La aspiración de Keegan es comprender el comportamiento de unos hombres que se ven impulsados a la vez por el instinto de conservación y el sentido del honor; que experimentan siempre el miedo y a menudo el valor; que obedecen casi siempre a sus mandos, pero a veces se indisciplinan; que sienten siempre la ansiedad y la incertidumbre, pero a veces también la fe, el júbilo, la catarsis; que ejercen siempre la violencia y a veces la crueldad o la compasión; que sólo pueden vencer porque mantienen la solidaridad del grupo y son inexorablemente derrotados cuando la pierden. Su visión no es la del estado mayor que traza los planes de la batalla, si no la de los oficiales y soldados que combaten en primera línea, y presta atención a aspectos que no todas las historias militares recogen. En la mañana de Agincourt los ingleses tuvieron que aguantar horas en espera de que se iniciara el combate sin abandonar la formación, a pesar de la diarrea que muchos de ellos sufrían, y al amanecer del 1 julio de 1916 hubo en las trincheras del Somme soldados que renunciaron al desayuno, sabedores de que una herida en el abdomen es mucho más peligrosa con el estómago lleno.

La gran pregunta es por supuesto la motivación. ¿Por qué mantienen los soldados sus líneas, por qué no huyen? La gama de respuestas que Keegan sugiere es muy variada. La coerción del mando es sin duda importante y en Waterloo algunos soldados fueron devueltos a golpes a su posición, pero el instinto de conservación tampoco favorece siempre la huida: ofrecer la espalda a un enemigo armado no es muy aconsejable. La religión consolaba frente a la muerte a los soldados de Enrique V en Agincourt, mucho menos a los escépticos soldados de Wellington en Waterloo. La perspectiva del enriquecimiento era importante en el siglo XV, cuando el rescate cobrado por un enemigo prisionero era uno de los pocos medios disponibles para hacer fortuna; bastante menos en Waterloo, donde los relojes robados a muertos o a heridos se vendían a bajo precio, y nulo en las trincheras de la I Guerra Mundial. La solidaridad del grupo pequeño ha sido siempre crucial, porque la posibilidad de supervivencia de cada uno depende de quienes combaten a su lado y fallarle al grupo significa perder toda autoestima. El honor del regimiento importaba y se concretaba en la bandera, en cuya defensa se realizaron actos de heroísmo suicida en Waterloo, pero se trataba de valores que correspondía al mando inculcar y en definitiva la capacidad de los oficiales para estimular a sus hombres resulta uno de los factores más importantes para entender el combate.

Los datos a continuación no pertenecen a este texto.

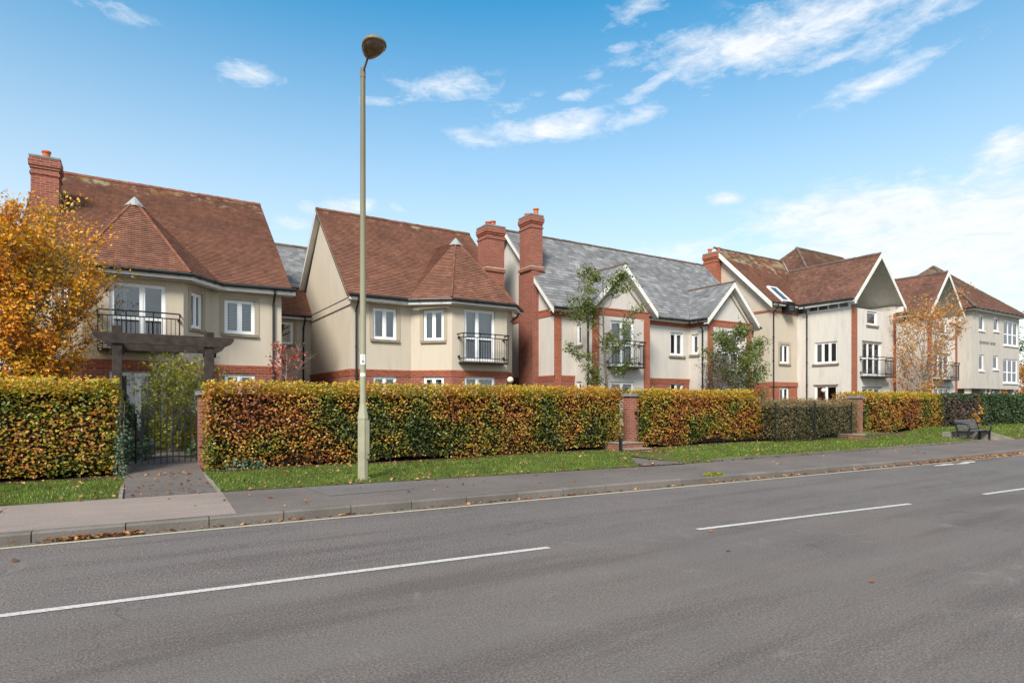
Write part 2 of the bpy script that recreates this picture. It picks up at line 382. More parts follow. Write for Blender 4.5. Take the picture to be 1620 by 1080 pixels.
def sheet(name, xs, flo, fhi, z, mat, ny=1, zf=None):
    mb = MB()
    V = [[(x, flo(x) + (fhi(x) - flo(x)) * j / ny) for j in range(ny + 1)] for x in xs]
    k = []
    for row in V:
        k.append(len(mb.v)); mb.v += [(x, y, zf(x, y) if zf else z) for x, y in row]
    for i in range(len(xs) - 1):
        for j in range(ny):
            mb.f.append((k[i] + j, k[i + 1] + j, k[i + 1] + j + 1, k[i] + j + 1)); mb.m.append(0)
    return mb.build(name, mat, uv=False)
g = MB(); g.face([(-900, -900, -.06), (900, -900, -.06), (900, 900, -.06), (-900, 900, -.06)]); tag(g.build('ground', M['turf'], uv=False), kind='structure')
XS = [x for x in np.arange(-40, 90.1, 1.0)]
tag(sheet('road', XS, lambda x: yat(CENT, x) - 5.6, lambda x: yat(KERB, x) + .02, 0, M['asphalt'], 4), kind='structure')
tag(sheet('pavement', XS, lambda x: yat(KERB, x) + .12, lambda x: yat(EDGE, x) + .03, .118, M['pave'], 2), kind='structure')
# pink resurfaced crossover left of the gate path, its joint cut at an angle
pk = MB(); pk.face([(-40, yat(KERB, -40) + .13, .123)] + [(x, yat(KERB, x) + .13, .123) for x in np.arange(-39, 1.1, 1)] + [(1.15, yat(KERB, 1.15) + .13, .123), (1.22, yat(EDGE, 1.22) + .0, .123)] + [(x, yat(EDGE, x), .123) for x in np.arange(1, -39.5, -1)])
tag(pk.build('pavement', M['pave_pink'], uv=False), kind='structure')
# patch repair in the dark tarmac
pk = MB(); pk.face([(2.6, yat(KERB, 2.6) + 1.1, .1225), (4.05, yat(KERB, 4.05) + 1.15, .1225), (4.0, yat(EDGE, 4) - .02, .1225), (2.5, yat(EDGE, 2.5) - .02, .1225)])
tag(pk.build('pavement', tarmac('patch_tarmac', (.12, .105, .10), (.17, .155, .145)), uv=False), kind='structure')
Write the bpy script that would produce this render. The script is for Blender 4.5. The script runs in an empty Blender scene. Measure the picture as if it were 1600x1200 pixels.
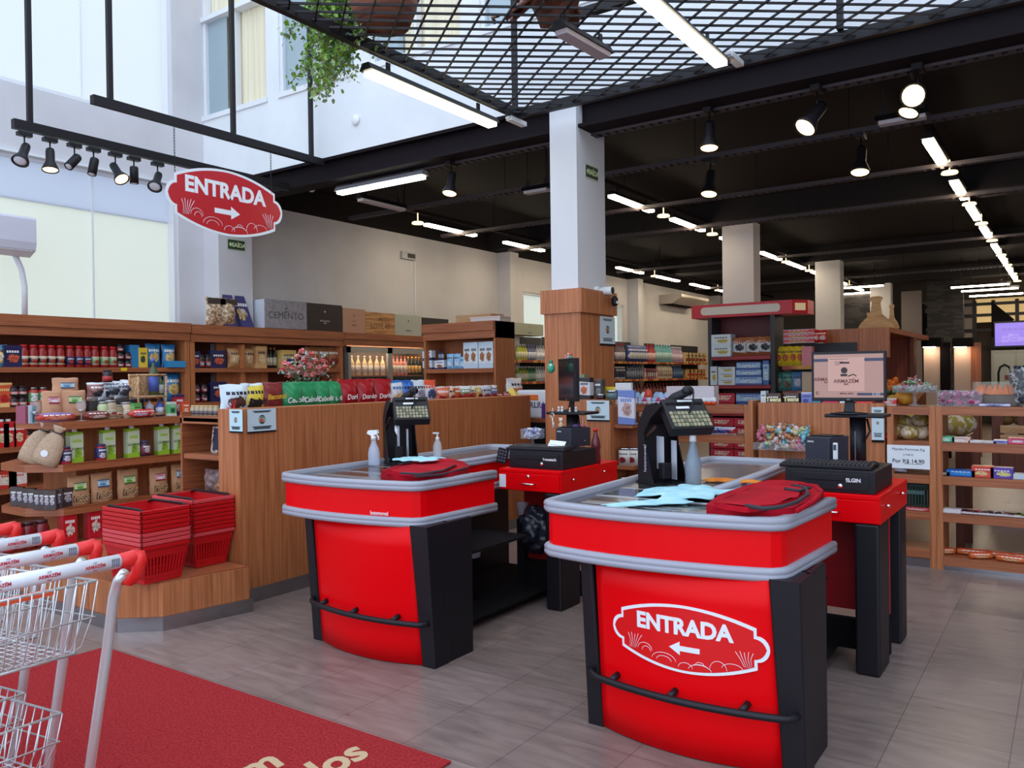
import bpy, bmesh, math, random
from mathutils import Vector, Matrix, Euler
PI = math.pi
C = bpy.context.scene.collection
SC = bpy.context.scene

# ------------------------------------------------------------------ camera, sky, exposure
def _cam_rows():
    yaw, pitch, roll = (math.radians(a) for a in (34.604, -0.488, -0.747))
    cy, sy = math.cos(yaw), math.sin(yaw)
    fw, r, u = Vector((-sy, cy, 0)), Vector((cy, sy, 0)), Vector((0, 0, 1))
    f2 = fw * math.cos(pitch) + u * math.sin(pitch)
    u2 = -fw * math.sin(pitch) + u * math.cos(pitch)
    return r * math.cos(roll) + u2 * math.sin(roll), -r * math.sin(roll) + u2 * math.cos(roll), f2
CR, CU, CF = _cam_rows()
EYE = Vector((0, 0, 1.5)); FPX = 1270.8
cam = bpy.data.cameras.new('camera'); camo = bpy.data.objects.new('camera', cam); C.objects.link(camo)
cam.sensor_width = 36; cam.lens = FPX * 36 / 1600; cam.clip_start = .05; cam.clip_end = 200
camo.matrix_world = Matrix(((CR.x, CU.x, -CF.x, EYE.x), (CR.y, CU.y, -CF.y, EYE.y), (CR.z, CU.z, -CF.z, EYE.z), (0, 0, 0, 1)))
SC.camera = camo

w = bpy.data.worlds.new('sky'); SC.world = w; w.use_nodes = True
bg = w.node_tree.nodes['Background']; bg.inputs[0].default_value = (.67, .80, 1.0, 1); bg.inputs[1].default_value = 1.7
SC.view_settings.view_transform = 'Standard'; SC.view_settings.look = 'None'
SC.view_settings.gamma = 1; SC.view_settings.use_curve_mapping = False
SC.view_settings.exposure = 0.50
SC.cycles.max_bounces = 8; SC.cycles.transparent_max_bounces = 16
SC.cycles.use_denoising = True
SC.cycles.sample_clamp_indirect = 6

def light(name, kind, loc, energy, col, rot=(0, 0, 0), size=None, size_y=None, angle=None):
    l = bpy.data.lights.new(name, kind); l.energy = energy; l.color = col
    o = bpy.data.objects.new(name, l); C.objects.link(o); o.location = loc; o.rotation_euler = rot
    if kind == 'AREA':
        l.shape = 'RECTANGLE'; l.size = size; l.size_y = size_y
    if kind == 'SPOT': l.spot_size = angle; l.spot_blend = .6; l.shadow_soft_size = .04
    return o

def at(px, py, X=None, Y=None, Z=None):          # where the sight line of a photo point meets a plane of the room
    d = CR * ((px - 800) / FPX) - CU * ((py - 600) / FPX) + CF
    t = X / d.x if X is not None else (Y / d.y if Y is not None else (Z - 1.5) / d.z)
    return EYE + d * t
def span(p0, p1, X=None, Y=None, py=600):        # centre and width along the plane between two photo columns
    a, b = at(p0, py, X=X, Y=Y), at(p1, py, X=X, Y=Y)
    return (a + b) / 2, (b - a).length
def tall(px, y0, y1, X=None, Y=None):
    return at(px, y0, X=X, Y=Y).z - at(px, y1, X=X, Y=Y).z

# ------------------------------------------------------------------ materials
MATS = {}
def srgb(r, g, b):
    f = lambda c: (c / 255 / 12.92) if c / 255 <= .04045 else ((c / 255 + .055) / 1.055) ** 2.4
    return (f(r), f(g), f(b), 1)
def mat(name, col, rough=.5, metal=0, emit=None, es=1, trans=0, spec=.5, alpha=1, coat=0):
    if name in MATS: return MATS[name]
    m = bpy.data.materials.new(name); m.use_nodes = True; MATS[name] = m
    b = m.node_tree.nodes['Principled BSDF']
    if len(col) == 3: col = (*col, 1)
    b.inputs['Base Color'].default_value = col; b.inputs['Roughness'].default_value = rough
    b.inputs['Metallic'].default_value = metal; b.inputs['Specular IOR Level'].default_value = spec
    b.inputs['Transmission Weight'].default_value = trans; b.inputs['Alpha'].default_value = alpha
    b.inputs['Coat Weight'].default_value = coat
    if emit: b.inputs['Emission Color'].default_value = (*emit[:3], 1); b.inputs['Emission Strength'].default_value = es
    return m
def nodes(m): return m.node_tree.nodes, m.node_tree.links, m.node_tree.nodes['Principled BSDF']
def noisy(name, c1, c2, scale=(4, 4, 4), rough=.5, detail=4, lo=.35, hi=.65, bump=0, metal=0, space='Object', spec=.5, rvar=0):
    if name in MATS: return MATS[name]
    m = mat(name, c1, rough, metal, spec=spec); n, l, b = nodes(m)
    tc = n.new('ShaderNodeTexCoord'); mp = n.new('ShaderNodeMapping'); mp.inputs['Scale'].default_value = scale
    nz = n.new('ShaderNodeTexNoise'); nz.inputs['Scale'].default_value = 1; nz.inputs['Detail'].default_value = detail
    cr = n.new('ShaderNodeValToRGB'); e = cr.color_ramp.elements
    e[0].position = lo; e[0].color = c1 if len(c1) == 4 else (*c1, 1); e[1].position = hi; e[1].color = c2 if len(c2) == 4 else (*c2, 1)
    l.new(tc.outputs[space], mp.inputs[0]); l.new(mp.outputs[0], nz.inputs[0]); l.new(nz.outputs[0], cr.inputs[0]); l.new(cr.outputs[0], b.inputs['Base Color'])
    if bump:
        bp = n.new('ShaderNodeBump'); bp.inputs['Strength'].default_value = bump; bp.inputs['Distance'].default_value = .01
        l.new(nz.outputs[0], bp.inputs['Height']); l.new(bp.outputs[0], b.inputs['Normal'])
    if rvar:
        mr = n.new('ShaderNodeMapRange'); mr.inputs[3].default_value = rough - rvar; mr.inputs[4].default_value = rough + rvar
        l.new(nz.outputs[0], mr.inputs[0]); l.new(mr.outputs[0], b.inputs['Roughness'])
    return m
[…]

Todo esto resulta hoy muy extraño, quizá a algunos les parezca falso, pero que así lo vivieron nuestros antepasados. Hace décadas, sin embargo, Keegan ya sospechaba que la era de la batalla tocaba a su fin, que los temas tratados por él eran "cosas viejas, tristes y lejanas", porque las guerras entre Estados eran cada vez menos frecuentes. Es una tesis que Steven Pinker ha abordado en otro libro magistral: Los ángeles que llevamos dentro (Paidós, 2012), cuya conclusión, quizá para muchos sorprendente, es que vivimos la etapa más pacífica de toda la historia humana. Esperemos que dure.